Regulasi soal Iklan Produk Tembakau Dikritik

Diskusi Kontroversi Pasal Larangan Media Luar Ruang 500 Meter dari Satuan Pendidikan dan Tempat Bermain Anak di Peraturan Pemerintah Nomor 28 Tahun 2024. Dok. Istimewa

Regulasi soal Iklan Produk Tembakau Dikritik

Achmad Zulfikar Fazli • 28 August 2024 21:43

Jakarta: Regulasi yang tercantum dalam Pasal 449 Peraturan Pemerintah (PP) Nomor 28 Tahun 2024 tentang Peraturan Pelaksanaan Undang-Undang Nomor 17 Tahun 2023 tentang Kesehatan dikritik. PP itu mengatur larangan pemajangan iklan produk tembakau dalam radius 500 meter dari satuan pendidikan dan tempat bermain anak.

Ketua Umum Asosiasi Media Luar-Griya Indonesia (AMLI), Fabianus Bernadi, menilai PP Nomor 28 Tahun 2024 disahkan tanpa melibatkan berbagai pemangku kepentingan. Akibatnya, berpotensi timbul mispersepsi pada detail penentuan jarak.

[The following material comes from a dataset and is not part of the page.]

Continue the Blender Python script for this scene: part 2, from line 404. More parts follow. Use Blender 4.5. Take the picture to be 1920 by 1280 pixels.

“Aturan radius inilah yang bermasalah dan akan mematikan bisnis kami. Jumlah tenaga kerja media luar-griya ini bisa semakin drop sampai ke pemecatan atau PHK langsung, angkanya bisa sampai 59 persen dari total pekerja. Ini sangat bahaya," ujar Fabianus dalam Diskusi Media 'Kontroversi Pasal Larangan Media Luar Ruang 500 Meter dari Satuan Pendidikan dan Tempat Bermain Anak di Peraturan Pemerintah Nomor 28 Tahun 2024' di Jakarta, Rabu, 28 Agustus 2024.

Dia menambahkan sebanyak 86 persen anggota AMLI akan terdampak langsung akibat aturan ini. Setidaknya 44 persen akan mengalami dampak negatif yang signifikan karena 50 persen penghasilannya berasal dari iklan produk tembakau

Kemudian, 23 persen sisanya dipastikan terancam gulung tikar jika aturan ini diberlakukan karena 75 persen penghasilannya berasal dari iklan produk tembakau. Fabian memohon peraturan tersebut direvisi dengan mempertimbangkan masukan dari pelaku usaha yang terdampak. 

“Harapannya, aspirasi kami didengar oleh pemerintah. Sebaiknya, aturan terkait reklame di luar-griya mengacu pada PP 109/2012 saja. Yang terbaru ini (Pasal 449) dihapuskan saja,” ujar dia.
 

Baca Juga: 

Pengamat Sambut Baik Larangan Jual Rokok Eceran


Sementara itu, Ketua Badan Musyawarah Regulasi Dewan Periklanan Indonesia (DPI) sekaligus Anggota Tim Perumus Etika Pariwara Indonesia, Herry Margono, mengatakan pengambilan kebijakan ini tidak memahami situasi di lapangan. Sebelum aturan ini disahkan, pihaknya telah menyampaikan aspirasi kepada Kementerian Kesehatan (Kemenkes), namun tidak pernah direspons.

Pihaknya juga menyoroti mayoritas sektor periklanan di daerah terdampak langsung dari zonasi 500 m pelarangan iklan produk tembakau tersebut dan nilainya besar.

Hery meminta aturan ini direvisi dan ditinjau ulang sesuai berbagai masukan industri yang masih luput dari partisipasi publik. “Harusnya, PP itu bisa membuat industri semakin berkembang, bukan malah menekan kami,” terang dia.

Dalam kesempatan sama, Ketua Bidang Kebijakan Publik Asosiasi Pengusaha Indonesia (APINDO), Sutrisno Iwantono, menambahkan dari sisi hukum, PP Nomor 28 Tahun 2024 cacat proses sejak awal. Sebab, tidak melibatkan pemangku kepentingan yang terdampak.

Kemunculan peraturan ini telah menimbulkan gejolak yang luar biasa dari lintas sektor, termasuk penolakan secara tegas dari para pengusaha periklanan serta pedagang dan peritel.

“Berbagai penolakan ini menandakan bahwa belum adanya komunikasi yang terjalin antara pemeritah dan pelaku usaha. Setahu saya di APINDO, saya juga tidak pernah terlibat diskusi tersebut. Maka, bisa disimpulkan bahwa kebijakan ini memiliki banyak persoalan dan cacat dalam implementasi, sehingga sulit untuk dilaksanakan di lapangan,” ujar dia.